For the fall semester, Georgia Southern University will offer a new Bachelor of Science in software engineering. It will be the only software engineering degree offered by a public university outside of Atlanta. “It was a few years in the making,” says Andrew Allen, Ph.D., chair and associate professor of the computer science department.

Previously, software engineering was available as a computer science elective certificate. Georgia Southern took the step of making it a degree for two reasons, explains Allen. For one, many students chose it instead of other electives. For another, industry advisory committees and professionals in Statesboro, Savannah and along the I-16 corridor who work with computing students on their capstone project say graduates would benefit from having stronger software engineering skills. “After we synthesized this, we realized that what was needed is a program more focused on preparing students for software engineering jobs. The new degree is focused on the skills and the professional practices needed to design, implement and maintain software systems,” Allen says.

The software engineering program will launch this fall, producing the first graduates of the four-year coursework in 2027 – although some students transferring into the program may graduate sooner. Georgia Southern is recruiting high school seniors in the Statesboro-Bulloch County area and beyond for this new degree. Plenty of regional job opportunities await the program’s graduates. “We want to make sure that there are enough people trained in skills that are needed by companies that currently exist along I-16 and the Savannah Logistics Corridor and new companies that are coming in,” says Allen.

Hyundai will be one of those major employers, he says. The carmaker expects to open its first fully dedicated electric vehicle and battery manufacturing facility in the U.S. on the Bryan County megasite in early 2025, creating 8,100 new jobs. As of March, 4,546 jobs have been announced from suppliers to the plant. “Georgia Southern University graduates will be integral to meeting the workforce needs of Hyundai Motor Group Metaplant America and the suppliers that will be locating in the Savannah region,” says Savannah Economic Development Authority President and CEO Trip Tollison. “Along with graduates from other programs like Georgia Southern’s manufacturing engineering, software engineering graduates will have the skill sets these companies are looking for.”

This isn’t the first time companies have sought engineers with software skills.
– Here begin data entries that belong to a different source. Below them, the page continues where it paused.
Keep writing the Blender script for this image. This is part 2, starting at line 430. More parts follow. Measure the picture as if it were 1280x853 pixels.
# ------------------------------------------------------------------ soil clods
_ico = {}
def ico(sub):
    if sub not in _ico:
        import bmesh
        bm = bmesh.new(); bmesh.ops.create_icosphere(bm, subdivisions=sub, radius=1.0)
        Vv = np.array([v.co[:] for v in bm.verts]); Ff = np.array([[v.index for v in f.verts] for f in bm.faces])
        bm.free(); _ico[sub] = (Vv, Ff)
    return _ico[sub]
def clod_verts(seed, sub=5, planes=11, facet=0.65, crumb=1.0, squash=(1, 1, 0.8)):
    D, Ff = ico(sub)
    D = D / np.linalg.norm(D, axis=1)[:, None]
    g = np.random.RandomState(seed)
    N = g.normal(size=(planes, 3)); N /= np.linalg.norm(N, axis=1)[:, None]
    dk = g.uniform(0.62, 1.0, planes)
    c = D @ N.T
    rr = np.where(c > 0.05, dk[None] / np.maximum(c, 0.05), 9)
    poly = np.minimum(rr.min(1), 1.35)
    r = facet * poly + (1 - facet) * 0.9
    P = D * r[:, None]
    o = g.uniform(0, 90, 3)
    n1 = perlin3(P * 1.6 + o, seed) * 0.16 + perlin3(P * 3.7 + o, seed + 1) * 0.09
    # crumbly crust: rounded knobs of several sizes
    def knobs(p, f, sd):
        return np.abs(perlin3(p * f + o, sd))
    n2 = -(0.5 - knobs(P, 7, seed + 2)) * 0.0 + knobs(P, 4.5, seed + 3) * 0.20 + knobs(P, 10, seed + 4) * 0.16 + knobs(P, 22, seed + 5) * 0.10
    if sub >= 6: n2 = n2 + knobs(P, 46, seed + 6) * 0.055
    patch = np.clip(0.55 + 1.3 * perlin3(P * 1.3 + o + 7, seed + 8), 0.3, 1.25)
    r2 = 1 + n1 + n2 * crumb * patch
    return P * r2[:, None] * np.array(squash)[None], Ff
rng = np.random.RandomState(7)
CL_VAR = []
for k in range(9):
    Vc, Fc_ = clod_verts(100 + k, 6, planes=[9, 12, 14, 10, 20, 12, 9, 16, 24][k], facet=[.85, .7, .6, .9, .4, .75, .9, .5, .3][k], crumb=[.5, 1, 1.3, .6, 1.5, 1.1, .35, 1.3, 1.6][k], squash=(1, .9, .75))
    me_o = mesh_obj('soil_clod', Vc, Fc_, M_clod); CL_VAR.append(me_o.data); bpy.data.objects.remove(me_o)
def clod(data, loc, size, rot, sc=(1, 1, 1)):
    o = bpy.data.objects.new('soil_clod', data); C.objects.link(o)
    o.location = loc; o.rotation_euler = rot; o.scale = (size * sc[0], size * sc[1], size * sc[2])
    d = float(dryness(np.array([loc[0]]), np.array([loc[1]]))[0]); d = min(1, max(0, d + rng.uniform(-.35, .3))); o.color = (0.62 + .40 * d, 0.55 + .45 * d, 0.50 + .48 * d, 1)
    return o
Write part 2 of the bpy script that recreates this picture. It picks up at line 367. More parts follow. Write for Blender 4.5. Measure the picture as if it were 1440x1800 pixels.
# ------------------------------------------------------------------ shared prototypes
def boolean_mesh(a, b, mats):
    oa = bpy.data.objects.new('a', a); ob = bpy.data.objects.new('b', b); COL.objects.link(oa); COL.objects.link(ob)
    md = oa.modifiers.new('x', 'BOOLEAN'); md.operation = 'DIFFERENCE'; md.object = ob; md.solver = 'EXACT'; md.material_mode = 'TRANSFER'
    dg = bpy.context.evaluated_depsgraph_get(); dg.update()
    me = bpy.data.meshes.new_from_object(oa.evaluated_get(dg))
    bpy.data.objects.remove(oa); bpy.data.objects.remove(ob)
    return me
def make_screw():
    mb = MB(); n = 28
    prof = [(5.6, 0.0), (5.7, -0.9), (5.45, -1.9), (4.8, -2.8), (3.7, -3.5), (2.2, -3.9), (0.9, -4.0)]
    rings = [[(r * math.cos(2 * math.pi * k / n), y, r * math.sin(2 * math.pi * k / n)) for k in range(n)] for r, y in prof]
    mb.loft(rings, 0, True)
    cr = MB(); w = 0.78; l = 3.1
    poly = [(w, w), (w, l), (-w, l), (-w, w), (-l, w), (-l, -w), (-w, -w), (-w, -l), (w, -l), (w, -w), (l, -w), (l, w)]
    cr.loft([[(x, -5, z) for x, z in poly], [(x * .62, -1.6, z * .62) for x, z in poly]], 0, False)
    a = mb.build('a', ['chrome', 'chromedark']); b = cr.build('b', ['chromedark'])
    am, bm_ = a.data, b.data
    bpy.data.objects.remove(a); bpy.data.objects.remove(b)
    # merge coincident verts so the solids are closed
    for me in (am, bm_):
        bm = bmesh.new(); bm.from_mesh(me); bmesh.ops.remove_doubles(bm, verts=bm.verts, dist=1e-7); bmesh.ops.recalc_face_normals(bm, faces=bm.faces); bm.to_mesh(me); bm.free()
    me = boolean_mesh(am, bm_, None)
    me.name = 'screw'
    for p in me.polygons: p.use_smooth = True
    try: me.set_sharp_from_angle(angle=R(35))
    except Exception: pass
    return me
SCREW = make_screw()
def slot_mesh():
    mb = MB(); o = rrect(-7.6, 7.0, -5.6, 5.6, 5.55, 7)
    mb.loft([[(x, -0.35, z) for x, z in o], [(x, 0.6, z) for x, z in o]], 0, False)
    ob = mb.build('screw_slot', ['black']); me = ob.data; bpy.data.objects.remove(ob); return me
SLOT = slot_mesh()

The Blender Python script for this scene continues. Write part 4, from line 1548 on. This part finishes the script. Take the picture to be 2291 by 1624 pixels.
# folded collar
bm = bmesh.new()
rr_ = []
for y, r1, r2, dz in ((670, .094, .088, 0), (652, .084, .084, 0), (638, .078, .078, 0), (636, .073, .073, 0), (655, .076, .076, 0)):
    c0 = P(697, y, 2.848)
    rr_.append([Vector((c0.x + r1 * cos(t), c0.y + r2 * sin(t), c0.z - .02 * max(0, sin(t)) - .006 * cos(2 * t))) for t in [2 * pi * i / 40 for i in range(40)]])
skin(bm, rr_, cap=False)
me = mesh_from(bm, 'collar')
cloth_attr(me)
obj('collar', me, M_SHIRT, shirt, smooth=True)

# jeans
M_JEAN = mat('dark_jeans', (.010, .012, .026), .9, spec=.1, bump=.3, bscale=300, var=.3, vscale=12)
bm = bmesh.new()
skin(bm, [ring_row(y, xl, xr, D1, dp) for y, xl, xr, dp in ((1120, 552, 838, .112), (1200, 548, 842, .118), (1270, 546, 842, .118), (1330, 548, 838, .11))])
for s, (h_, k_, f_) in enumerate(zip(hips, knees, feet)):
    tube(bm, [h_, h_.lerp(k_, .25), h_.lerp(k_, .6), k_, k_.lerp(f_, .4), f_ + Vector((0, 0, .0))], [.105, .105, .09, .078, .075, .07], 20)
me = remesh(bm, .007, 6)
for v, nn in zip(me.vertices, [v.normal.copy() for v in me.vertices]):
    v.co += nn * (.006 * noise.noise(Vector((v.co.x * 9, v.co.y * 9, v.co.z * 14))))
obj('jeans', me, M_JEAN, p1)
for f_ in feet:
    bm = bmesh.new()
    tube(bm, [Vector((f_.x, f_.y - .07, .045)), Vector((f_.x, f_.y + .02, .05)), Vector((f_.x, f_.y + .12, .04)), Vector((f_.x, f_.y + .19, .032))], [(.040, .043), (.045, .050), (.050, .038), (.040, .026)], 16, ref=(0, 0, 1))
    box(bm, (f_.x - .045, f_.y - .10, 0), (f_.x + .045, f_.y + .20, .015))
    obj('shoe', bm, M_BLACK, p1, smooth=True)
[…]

In fact, the field of software engineering that is so critical to many of these jobs recently celebrated its 50th anniversary, Allen notes. “It was introduced as a discipline in the 1960s,” he says, “as an answer to a software crisis of the time when there was this exponential growth in the need for larger and more complex software systems.” The current needs are much the same as they were back then: coping with huge amounts of data, seeking interconnectivity and addressing the vulnerabilities they present. “Maybe that was a time,” he says, “we never left.”